Repeat the listing in full, exactly as it stands.

**PROVIDED MATERIAL:**
====================

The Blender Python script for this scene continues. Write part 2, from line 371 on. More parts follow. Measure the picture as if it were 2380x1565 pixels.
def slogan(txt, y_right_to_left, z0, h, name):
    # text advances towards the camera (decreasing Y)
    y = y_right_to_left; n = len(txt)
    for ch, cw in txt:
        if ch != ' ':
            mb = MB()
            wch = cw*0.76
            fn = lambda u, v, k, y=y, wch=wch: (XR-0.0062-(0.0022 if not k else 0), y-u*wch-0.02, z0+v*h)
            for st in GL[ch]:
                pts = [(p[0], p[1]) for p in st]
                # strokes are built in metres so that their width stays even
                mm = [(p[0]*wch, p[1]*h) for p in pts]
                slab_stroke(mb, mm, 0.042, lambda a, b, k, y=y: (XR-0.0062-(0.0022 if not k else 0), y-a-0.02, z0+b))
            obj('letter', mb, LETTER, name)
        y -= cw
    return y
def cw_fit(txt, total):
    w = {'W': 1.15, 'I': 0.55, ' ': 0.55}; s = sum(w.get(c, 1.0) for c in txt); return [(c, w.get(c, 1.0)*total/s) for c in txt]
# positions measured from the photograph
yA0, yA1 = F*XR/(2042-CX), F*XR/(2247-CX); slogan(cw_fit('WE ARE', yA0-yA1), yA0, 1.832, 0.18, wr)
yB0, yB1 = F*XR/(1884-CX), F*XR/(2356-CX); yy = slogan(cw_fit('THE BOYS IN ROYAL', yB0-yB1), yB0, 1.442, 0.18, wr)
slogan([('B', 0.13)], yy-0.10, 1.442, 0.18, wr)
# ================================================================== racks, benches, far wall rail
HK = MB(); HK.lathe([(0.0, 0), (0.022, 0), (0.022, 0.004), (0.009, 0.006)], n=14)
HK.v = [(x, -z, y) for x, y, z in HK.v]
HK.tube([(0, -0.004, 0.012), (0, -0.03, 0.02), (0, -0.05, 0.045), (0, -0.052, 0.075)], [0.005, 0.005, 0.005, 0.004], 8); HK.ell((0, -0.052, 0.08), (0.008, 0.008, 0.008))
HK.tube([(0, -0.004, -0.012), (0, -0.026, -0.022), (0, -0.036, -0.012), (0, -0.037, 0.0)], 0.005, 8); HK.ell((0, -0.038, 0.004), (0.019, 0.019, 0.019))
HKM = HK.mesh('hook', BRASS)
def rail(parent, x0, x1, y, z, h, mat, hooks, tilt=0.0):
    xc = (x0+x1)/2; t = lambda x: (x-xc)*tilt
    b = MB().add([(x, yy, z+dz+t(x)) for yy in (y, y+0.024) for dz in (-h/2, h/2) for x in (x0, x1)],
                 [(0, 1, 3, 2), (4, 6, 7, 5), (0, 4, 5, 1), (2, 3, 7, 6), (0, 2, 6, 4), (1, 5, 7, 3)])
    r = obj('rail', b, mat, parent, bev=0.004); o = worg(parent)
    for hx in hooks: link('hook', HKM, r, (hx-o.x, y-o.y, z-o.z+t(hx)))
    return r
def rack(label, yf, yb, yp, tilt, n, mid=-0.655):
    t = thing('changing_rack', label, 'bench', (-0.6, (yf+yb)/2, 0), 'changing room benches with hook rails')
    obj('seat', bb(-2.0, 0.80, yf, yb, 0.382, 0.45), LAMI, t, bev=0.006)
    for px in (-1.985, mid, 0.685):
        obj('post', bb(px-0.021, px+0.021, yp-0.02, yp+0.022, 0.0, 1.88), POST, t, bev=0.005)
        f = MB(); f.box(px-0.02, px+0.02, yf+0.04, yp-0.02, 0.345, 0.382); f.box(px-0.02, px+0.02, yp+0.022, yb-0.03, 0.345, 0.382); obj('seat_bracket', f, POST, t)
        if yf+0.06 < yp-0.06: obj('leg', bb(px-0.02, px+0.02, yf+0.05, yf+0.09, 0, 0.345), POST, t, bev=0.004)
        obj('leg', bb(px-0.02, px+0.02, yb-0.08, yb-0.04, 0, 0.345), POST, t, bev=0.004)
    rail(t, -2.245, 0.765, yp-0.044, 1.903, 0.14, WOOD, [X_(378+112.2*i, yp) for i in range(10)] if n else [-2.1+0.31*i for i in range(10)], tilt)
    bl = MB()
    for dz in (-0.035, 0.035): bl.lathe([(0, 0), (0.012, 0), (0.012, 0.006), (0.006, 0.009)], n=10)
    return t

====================

**THE ANSWER:**
The Blender Python script for this scene continues. Write part 2, from line 371 on. More parts follow. Measure the picture as if it were 2380x1565 pixels.
def slogan(txt, y_right_to_left, z0, h, name):
    # text advances towards the camera (decreasing Y)
    y = y_right_to_left; n = len(txt)
    for ch, cw in txt:
        if ch != ' ':
            mb = MB()
            wch = cw*0.76
            fn = lambda u, v, k, y=y, wch=wch: (XR-0.0062-(0.0022 if not k else 0), y-u*wch-0.02, z0+v*h)
            for st in GL[ch]:
                pts = [(p[0], p[1]) for p in st]
                # strokes are built in metres so that their width stays even
                mm = [(p[0]*wch, p[1]*h) for p in pts]
                slab_stroke(mb, mm, 0.042, lambda a, b, k, y=y: (XR-0.0062-(0.0022 if not k else 0), y-a-0.02, z0+b))
            obj('letter', mb, LETTER, name)
        y -= cw
    return y
def cw_fit(txt, total):
    w = {'W': 1.15, 'I': 0.55, ' ': 0.55}; s = sum(w.get(c, 1.0) for c in txt); return [(c, w.get(c, 1.0)*total/s) for c in txt]
# positions measured from the photograph
yA0, yA1 = F*XR/(2042-CX), F*XR/(2247-CX); slogan(cw_fit('WE ARE', yA0-yA1), yA0, 1.832, 0.18, wr)
yB0, yB1 = F*XR/(1884-CX), F*XR/(2356-CX); yy = slogan(cw_fit('THE BOYS IN ROYAL', yB0-yB1), yB0, 1.442, 0.18, wr)
slogan([('B', 0.13)], yy-0.10, 1.442, 0.18, wr)
# ================================================================== racks, benches, far wall rail
HK = MB(); HK.lathe([(0.0, 0), (0.022, 0), (0.022, 0.004), (0.009, 0.006)], n=14)
HK.v = [(x, -z, y) for x, y, z in HK.v]
HK.tube([(0, -0.004, 0.012), (0, -0.03, 0.02), (0, -0.05, 0.045), (0, -0.052, 0.075)], [0.005, 0.005, 0.005, 0.004], 8); HK.ell((0, -0.052, 0.08), (0.008, 0.008, 0.008))
HK.tube([(0, -0.004, -0.012), (0, -0.026, -0.022), (0, -0.036, -0.012), (0, -0.037, 0.0)], 0.005, 8); HK.ell((0, -0.038, 0.004), (0.019, 0.019, 0.019))
HKM = HK.mesh('hook', BRASS)
def rail(parent, x0, x1, y, z, h, mat, hooks, tilt=0.0):
    xc = (x0+x1)/2; t = lambda x: (x-xc)*tilt
    b = MB().add([(x, yy, z+dz+t(x)) for yy in (y, y+0.024) for dz in (-h/2, h/2) for x in (x0, x1)],
                 [(0, 1, 3, 2), (4, 6, 7, 5), (0, 4, 5, 1), (2, 3, 7, 6), (0, 2, 6, 4), (1, 5, 7, 3)])
    r = obj('rail', b, mat, parent, bev=0.004); o = worg(parent)
    for hx in hooks: link('hook', HKM, r, (hx-o.x, y-o.y, z-o.z+t(hx)))
    return r
def rack(label, yf, yb, yp, tilt, n, mid=-0.655):
    t = thing('changing_rack', label, 'bench', (-0.6, (yf+yb)/2, 0), 'changing room benches with hook rails')
    obj('seat', bb(-2.0, 0.80, yf, yb, 0.382, 0.45), LAMI, t, bev=0.006)
    for px in (-1.985, mid, 0.685):
        obj('post', bb(px-0.021, px+0.021, yp-0.02, yp+0.022, 0.0, 1.88), POST, t, bev=0.005)
        f = MB(); f.box(px-0.02, px+0.02, yf+0.04, yp-0.02, 0.345, 0.382); f.box(px-0.02, px+0.02, yp+0.022, yb-0.03, 0.345, 0.382); obj('seat_bracket', f, POST, t)
        if yf+0.06 < yp-0.06: obj('leg', bb(px-0.02, px+0.02, yf+0.05, yf+0.09, 0, 0.345), POST, t, bev=0.004)
        obj('leg', bb(px-0.02, px+0.02, yb-0.08, yb-0.04, 0, 0.345), POST, t, bev=0.004)
    rail(t, -2.245, 0.765, yp-0.044, 1.903, 0.14, WOOD, [X_(378+112.2*i, yp) for i in range(10)] if n else [-2.1+0.31*i for i in range(10)], tilt)
    bl = MB()
    for dz in (-0.035, 0.035): bl.lathe([(0, 0), (0.012, 0), (0.012, 0.006), (0.006, 0.009)], n=10)
    return t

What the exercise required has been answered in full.